----- MATERIAL PROVIDED -----
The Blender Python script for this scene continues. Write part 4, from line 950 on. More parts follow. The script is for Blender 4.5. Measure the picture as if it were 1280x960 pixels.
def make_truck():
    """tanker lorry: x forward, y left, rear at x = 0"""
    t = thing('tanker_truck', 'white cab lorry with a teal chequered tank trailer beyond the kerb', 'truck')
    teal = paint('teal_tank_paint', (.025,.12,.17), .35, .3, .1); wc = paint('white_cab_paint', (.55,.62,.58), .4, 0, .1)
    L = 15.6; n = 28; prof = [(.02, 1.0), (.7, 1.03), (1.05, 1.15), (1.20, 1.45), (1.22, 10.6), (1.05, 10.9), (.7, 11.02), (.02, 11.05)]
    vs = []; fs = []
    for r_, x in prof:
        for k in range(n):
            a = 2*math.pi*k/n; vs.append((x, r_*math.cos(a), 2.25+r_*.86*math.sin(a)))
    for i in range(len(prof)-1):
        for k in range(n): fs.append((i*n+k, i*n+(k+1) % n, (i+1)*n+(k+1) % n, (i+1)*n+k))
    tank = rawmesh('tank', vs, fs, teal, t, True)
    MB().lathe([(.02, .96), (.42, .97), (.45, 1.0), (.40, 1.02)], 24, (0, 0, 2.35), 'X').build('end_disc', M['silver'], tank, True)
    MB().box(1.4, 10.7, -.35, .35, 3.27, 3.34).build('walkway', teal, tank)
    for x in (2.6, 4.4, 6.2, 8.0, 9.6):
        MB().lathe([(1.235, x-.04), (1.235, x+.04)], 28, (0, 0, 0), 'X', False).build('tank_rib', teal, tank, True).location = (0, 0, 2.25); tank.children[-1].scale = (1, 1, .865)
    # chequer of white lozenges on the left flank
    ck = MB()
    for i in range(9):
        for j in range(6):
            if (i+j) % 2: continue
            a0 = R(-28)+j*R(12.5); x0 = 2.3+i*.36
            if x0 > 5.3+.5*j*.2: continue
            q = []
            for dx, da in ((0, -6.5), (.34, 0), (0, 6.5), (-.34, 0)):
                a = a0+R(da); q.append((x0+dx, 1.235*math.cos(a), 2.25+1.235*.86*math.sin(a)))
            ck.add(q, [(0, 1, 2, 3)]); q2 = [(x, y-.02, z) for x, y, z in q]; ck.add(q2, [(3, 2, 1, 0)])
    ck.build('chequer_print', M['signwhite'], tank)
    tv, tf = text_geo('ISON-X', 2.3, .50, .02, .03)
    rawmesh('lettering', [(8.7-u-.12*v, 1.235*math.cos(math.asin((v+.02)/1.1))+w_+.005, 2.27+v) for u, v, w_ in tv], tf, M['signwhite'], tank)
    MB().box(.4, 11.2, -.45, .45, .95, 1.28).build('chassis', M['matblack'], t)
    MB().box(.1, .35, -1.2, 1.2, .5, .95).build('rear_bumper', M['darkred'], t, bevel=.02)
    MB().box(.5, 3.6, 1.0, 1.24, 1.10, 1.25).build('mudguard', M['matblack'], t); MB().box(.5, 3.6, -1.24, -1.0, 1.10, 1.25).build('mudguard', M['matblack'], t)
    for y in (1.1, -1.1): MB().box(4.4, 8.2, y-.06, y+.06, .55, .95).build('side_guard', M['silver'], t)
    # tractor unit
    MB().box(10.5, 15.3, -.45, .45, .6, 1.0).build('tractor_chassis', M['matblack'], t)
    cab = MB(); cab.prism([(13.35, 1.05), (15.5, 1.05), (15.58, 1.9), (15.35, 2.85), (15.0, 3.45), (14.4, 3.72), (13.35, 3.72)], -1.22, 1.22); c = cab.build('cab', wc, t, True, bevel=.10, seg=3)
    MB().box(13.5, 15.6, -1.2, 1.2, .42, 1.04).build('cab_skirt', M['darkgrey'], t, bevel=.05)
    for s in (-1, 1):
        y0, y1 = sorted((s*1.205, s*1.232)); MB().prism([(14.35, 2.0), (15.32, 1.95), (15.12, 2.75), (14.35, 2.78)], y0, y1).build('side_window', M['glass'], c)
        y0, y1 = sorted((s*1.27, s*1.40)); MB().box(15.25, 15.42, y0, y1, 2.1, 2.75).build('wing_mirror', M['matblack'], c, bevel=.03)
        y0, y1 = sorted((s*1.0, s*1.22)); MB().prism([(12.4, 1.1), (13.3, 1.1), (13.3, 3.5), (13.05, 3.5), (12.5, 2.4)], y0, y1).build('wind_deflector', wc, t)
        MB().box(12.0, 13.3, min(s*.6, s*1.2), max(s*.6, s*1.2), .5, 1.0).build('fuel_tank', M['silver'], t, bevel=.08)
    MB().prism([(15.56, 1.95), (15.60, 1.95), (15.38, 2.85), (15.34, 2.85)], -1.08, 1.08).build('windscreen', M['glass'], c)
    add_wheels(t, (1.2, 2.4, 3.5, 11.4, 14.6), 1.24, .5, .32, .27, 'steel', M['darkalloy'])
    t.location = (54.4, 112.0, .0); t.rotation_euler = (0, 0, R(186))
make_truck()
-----
REQUIREMENTS ▸ Repeat the lines above exactly.

IN RESPONSE ▸
The Blender Python script for this scene continues. Write part 4, from line 950 on. More parts follow. The script is for Blender 4.5. Measure the picture as if it were 1280x960 pixels.
def make_truck():
    """tanker lorry: x forward, y left, rear at x = 0"""
    t = thing('tanker_truck', 'white cab lorry with a teal chequered tank trailer beyond the kerb', 'truck')
    teal = paint('teal_tank_paint', (.025,.12,.17), .35, .3, .1); wc = paint('white_cab_paint', (.55,.62,.58), .4, 0, .1)
    L = 15.6; n = 28; prof = [(.02, 1.0), (.7, 1.03), (1.05, 1.15), (1.20, 1.45), (1.22, 10.6), (1.05, 10.9), (.7, 11.02), (.02, 11.05)]
    vs = []; fs = []
    for r_, x in prof:
        for k in range(n):
            a = 2*math.pi*k/n; vs.append((x, r_*math.cos(a), 2.25+r_*.86*math.sin(a)))
    for i in range(len(prof)-1):
        for k in range(n): fs.append((i*n+k, i*n+(k+1) % n, (i+1)*n+(k+1) % n, (i+1)*n+k))
    tank = rawmesh('tank', vs, fs, teal, t, True)
    MB().lathe([(.02, .96), (.42, .97), (.45, 1.0), (.40, 1.02)], 24, (0, 0, 2.35), 'X').build('end_disc', M['silver'], tank, True)
    MB().box(1.4, 10.7, -.35, .35, 3.27, 3.34).build('walkway', teal, tank)
    for x in (2.6, 4.4, 6.2, 8.0, 9.6):
        MB().lathe([(1.235, x-.04), (1.235, x+.04)], 28, (0, 0, 0), 'X', False).build('tank_rib', teal, tank, True).location = (0, 0, 2.25); tank.children[-1].scale = (1, 1, .865)
    # chequer of white lozenges on the left flank
    ck = MB()
    for i in range(9):
        for j in range(6):
            if (i+j) % 2: continue
            a0 = R(-28)+j*R(12.5); x0 = 2.3+i*.36
            if x0 > 5.3+.5*j*.2: continue
            q = []
            for dx, da in ((0, -6.5), (.34, 0), (0, 6.5), (-.34, 0)):
                a = a0+R(da); q.append((x0+dx, 1.235*math.cos(a), 2.25+1.235*.86*math.sin(a)))
            ck.add(q, [(0, 1, 2, 3)]); q2 = [(x, y-.02, z) for x, y, z in q]; ck.add(q2, [(3, 2, 1, 0)])
    ck.build('chequer_print', M['signwhite'], tank)
    tv, tf = text_geo('ISON-X', 2.3, .50, .02, .03)
    rawmesh('lettering', [(8.7-u-.12*v, 1.235*math.cos(math.asin((v+.02)/1.1))+w_+.005, 2.27+v) for u, v, w_ in tv], tf, M['signwhite'], tank)
    MB().box(.4, 11.2, -.45, .45, .95, 1.28).build('chassis', M['matblack'], t)
    MB().box(.1, .35, -1.2, 1.2, .5, .95).build('rear_bumper', M['darkred'], t, bevel=.02)
    MB().box(.5, 3.6, 1.0, 1.24, 1.10, 1.25).build('mudguard', M['matblack'], t); MB().box(.5, 3.6, -1.24, -1.0, 1.10, 1.25).build('mudguard', M['matblack'], t)
    for y in (1.1, -1.1): MB().box(4.4, 8.2, y-.06, y+.06, .55, .95).build('side_guard', M['silver'], t)
    # tractor unit
    MB().box(10.5, 15.3, -.45, .45, .6, 1.0).build('tractor_chassis', M['matblack'], t)
    cab = MB(); cab.prism([(13.35, 1.05), (15.5, 1.05), (15.58, 1.9), (15.35, 2.85), (15.0, 3.45), (14.4, 3.72), (13.35, 3.72)], -1.22, 1.22); c = cab.build('cab', wc, t, True, bevel=.10, seg=3)
    MB().box(13.5, 15.6, -1.2, 1.2, .42, 1.04).build('cab_skirt', M['darkgrey'], t, bevel=.05)
    for s in (-1, 1):
        y0, y1 = sorted((s*1.205, s*1.232)); MB().prism([(14.35, 2.0), (15.32, 1.95), (15.12, 2.75), (14.35, 2.78)], y0, y1).build('side_window', M['glass'], c)
        y0, y1 = sorted((s*1.27, s*1.40)); MB().box(15.25, 15.42, y0, y1, 2.1, 2.75).build('wing_mirror', M['matblack'], c, bevel=.03)
        y0, y1 = sorted((s*1.0, s*1.22)); MB().prism([(12.4, 1.1), (13.3, 1.1), (13.3, 3.5), (13.05, 3.5), (12.5, 2.4)], y0, y1).build('wind_deflector', wc, t)
        MB().box(12.0, 13.3, min(s*.6, s*1.2), max(s*.6, s*1.2), .5, 1.0).build('fuel_tank', M['silver'], t, bevel=.08)
    MB().prism([(15.56, 1.95), (15.60, 1.95), (15.38, 2.85), (15.34, 2.85)], -1.08, 1.08).build('windscreen', M['glass'], c)
    add_wheels(t, (1.2, 2.4, 3.5, 11.4, 14.6), 1.24, .5, .32, .27, 'steel', M['darkalloy'])
    t.location = (54.4, 112.0, .0); t.rotation_euler = (0, 0, R(186))
make_truck()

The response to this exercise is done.